* Task brief: Only a number is wanted: how many lines in the listing contain the word "scene"?

== Source records ==

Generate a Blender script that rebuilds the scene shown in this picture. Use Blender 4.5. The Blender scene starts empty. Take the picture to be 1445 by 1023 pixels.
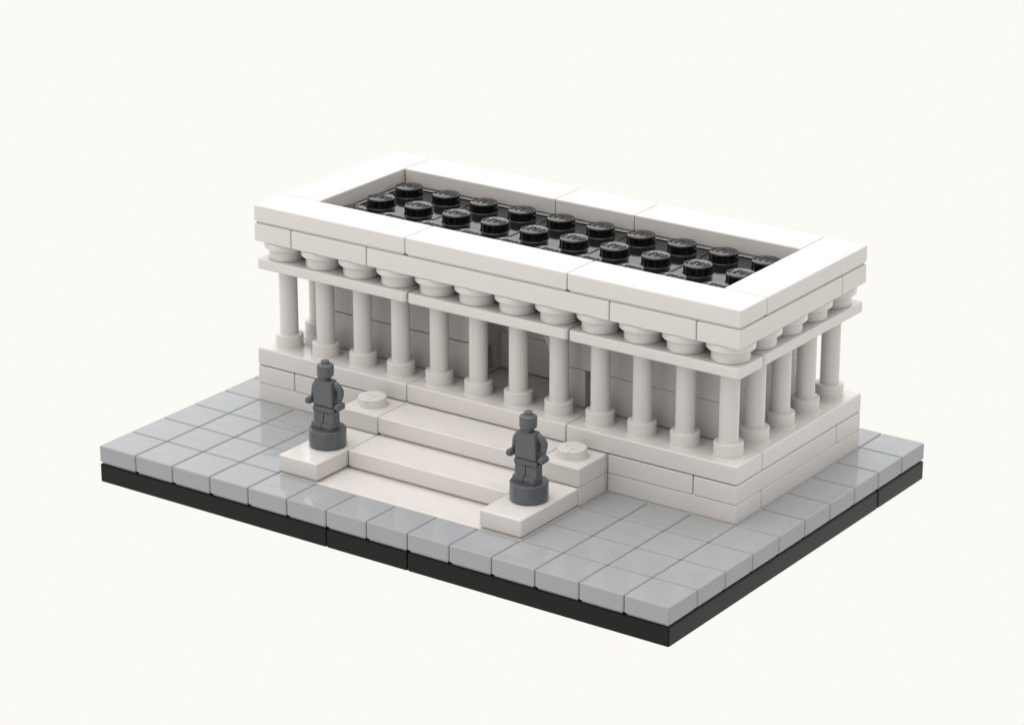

===
== Source records ==

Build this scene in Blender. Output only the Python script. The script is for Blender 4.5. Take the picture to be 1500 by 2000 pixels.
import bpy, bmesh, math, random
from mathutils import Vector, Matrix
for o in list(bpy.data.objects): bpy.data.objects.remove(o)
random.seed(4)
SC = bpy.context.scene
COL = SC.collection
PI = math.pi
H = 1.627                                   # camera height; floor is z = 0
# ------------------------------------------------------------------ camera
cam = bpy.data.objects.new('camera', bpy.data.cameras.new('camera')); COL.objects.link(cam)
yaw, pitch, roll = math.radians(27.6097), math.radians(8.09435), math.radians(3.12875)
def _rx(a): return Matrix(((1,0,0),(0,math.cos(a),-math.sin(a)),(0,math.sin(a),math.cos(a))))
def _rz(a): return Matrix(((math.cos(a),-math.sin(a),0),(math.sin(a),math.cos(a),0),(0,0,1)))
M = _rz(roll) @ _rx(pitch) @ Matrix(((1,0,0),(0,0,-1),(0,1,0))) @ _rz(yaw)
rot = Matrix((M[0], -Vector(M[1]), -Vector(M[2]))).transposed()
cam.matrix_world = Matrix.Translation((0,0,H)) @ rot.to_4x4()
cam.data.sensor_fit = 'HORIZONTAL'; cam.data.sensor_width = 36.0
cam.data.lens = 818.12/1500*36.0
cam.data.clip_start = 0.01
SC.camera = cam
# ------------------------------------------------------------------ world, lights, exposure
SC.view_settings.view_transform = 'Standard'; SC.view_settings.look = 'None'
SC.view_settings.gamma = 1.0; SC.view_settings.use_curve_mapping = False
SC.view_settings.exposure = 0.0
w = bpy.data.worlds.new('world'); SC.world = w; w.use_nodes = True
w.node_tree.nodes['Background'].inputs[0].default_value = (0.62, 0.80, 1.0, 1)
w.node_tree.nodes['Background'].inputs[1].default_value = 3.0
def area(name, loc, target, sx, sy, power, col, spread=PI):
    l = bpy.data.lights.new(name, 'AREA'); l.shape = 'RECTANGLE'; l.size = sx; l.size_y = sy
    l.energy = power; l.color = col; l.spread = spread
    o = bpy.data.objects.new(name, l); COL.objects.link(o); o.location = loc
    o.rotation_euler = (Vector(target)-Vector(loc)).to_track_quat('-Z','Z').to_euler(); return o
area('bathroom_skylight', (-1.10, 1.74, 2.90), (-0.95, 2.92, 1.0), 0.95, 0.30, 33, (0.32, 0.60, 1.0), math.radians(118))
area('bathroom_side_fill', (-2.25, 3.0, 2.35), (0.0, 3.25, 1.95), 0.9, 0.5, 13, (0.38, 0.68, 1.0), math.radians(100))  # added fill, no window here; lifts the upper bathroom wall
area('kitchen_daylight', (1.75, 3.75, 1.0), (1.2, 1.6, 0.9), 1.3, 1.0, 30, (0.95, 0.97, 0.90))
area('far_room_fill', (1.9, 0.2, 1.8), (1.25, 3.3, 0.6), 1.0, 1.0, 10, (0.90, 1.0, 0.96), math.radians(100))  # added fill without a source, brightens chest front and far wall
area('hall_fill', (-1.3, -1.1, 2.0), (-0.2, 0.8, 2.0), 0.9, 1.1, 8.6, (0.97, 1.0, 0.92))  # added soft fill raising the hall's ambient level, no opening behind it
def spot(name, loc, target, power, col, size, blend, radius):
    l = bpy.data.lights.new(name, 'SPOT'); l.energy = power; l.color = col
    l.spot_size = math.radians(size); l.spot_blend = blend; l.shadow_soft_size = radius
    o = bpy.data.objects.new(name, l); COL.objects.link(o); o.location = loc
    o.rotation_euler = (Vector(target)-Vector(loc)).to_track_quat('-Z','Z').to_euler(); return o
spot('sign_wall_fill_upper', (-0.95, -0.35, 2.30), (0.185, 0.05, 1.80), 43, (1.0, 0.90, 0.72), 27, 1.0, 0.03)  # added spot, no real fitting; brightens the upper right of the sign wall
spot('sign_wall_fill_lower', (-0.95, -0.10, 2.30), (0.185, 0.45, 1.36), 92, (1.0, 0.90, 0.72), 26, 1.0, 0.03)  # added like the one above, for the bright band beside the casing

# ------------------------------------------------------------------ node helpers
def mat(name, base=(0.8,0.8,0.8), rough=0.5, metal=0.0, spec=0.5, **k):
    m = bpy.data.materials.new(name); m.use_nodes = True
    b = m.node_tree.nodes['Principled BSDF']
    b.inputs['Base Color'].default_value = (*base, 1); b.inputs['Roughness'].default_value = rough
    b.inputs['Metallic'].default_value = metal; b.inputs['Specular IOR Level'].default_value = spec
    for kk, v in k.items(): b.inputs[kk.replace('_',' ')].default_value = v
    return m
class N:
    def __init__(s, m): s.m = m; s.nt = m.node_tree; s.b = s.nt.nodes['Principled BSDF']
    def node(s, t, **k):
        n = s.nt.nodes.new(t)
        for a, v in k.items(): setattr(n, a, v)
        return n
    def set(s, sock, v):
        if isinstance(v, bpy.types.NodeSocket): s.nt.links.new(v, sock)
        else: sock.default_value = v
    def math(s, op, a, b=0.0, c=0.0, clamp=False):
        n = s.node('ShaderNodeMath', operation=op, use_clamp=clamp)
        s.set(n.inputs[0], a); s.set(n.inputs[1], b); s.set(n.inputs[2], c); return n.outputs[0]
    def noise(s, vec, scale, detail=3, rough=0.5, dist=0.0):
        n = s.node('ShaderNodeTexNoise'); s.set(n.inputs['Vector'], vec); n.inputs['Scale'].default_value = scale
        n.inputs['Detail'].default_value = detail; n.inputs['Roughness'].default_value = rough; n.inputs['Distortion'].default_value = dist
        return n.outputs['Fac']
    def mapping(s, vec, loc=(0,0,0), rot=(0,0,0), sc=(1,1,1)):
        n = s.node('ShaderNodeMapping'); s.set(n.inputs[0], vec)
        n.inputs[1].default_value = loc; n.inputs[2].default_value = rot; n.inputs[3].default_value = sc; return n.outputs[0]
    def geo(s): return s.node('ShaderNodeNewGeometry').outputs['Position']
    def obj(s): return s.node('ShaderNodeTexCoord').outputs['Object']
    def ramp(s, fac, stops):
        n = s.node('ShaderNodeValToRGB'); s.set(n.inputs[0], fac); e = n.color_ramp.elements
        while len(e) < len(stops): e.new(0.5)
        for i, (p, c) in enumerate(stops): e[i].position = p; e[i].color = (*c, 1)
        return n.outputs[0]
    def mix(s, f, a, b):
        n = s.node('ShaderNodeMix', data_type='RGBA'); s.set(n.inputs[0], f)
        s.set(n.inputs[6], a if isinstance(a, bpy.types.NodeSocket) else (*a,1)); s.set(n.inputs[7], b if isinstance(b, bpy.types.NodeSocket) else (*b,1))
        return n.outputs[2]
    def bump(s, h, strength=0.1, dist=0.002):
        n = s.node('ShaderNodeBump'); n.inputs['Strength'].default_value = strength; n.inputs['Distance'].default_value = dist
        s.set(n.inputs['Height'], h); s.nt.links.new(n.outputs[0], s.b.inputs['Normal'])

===

* Response to this exercise: 3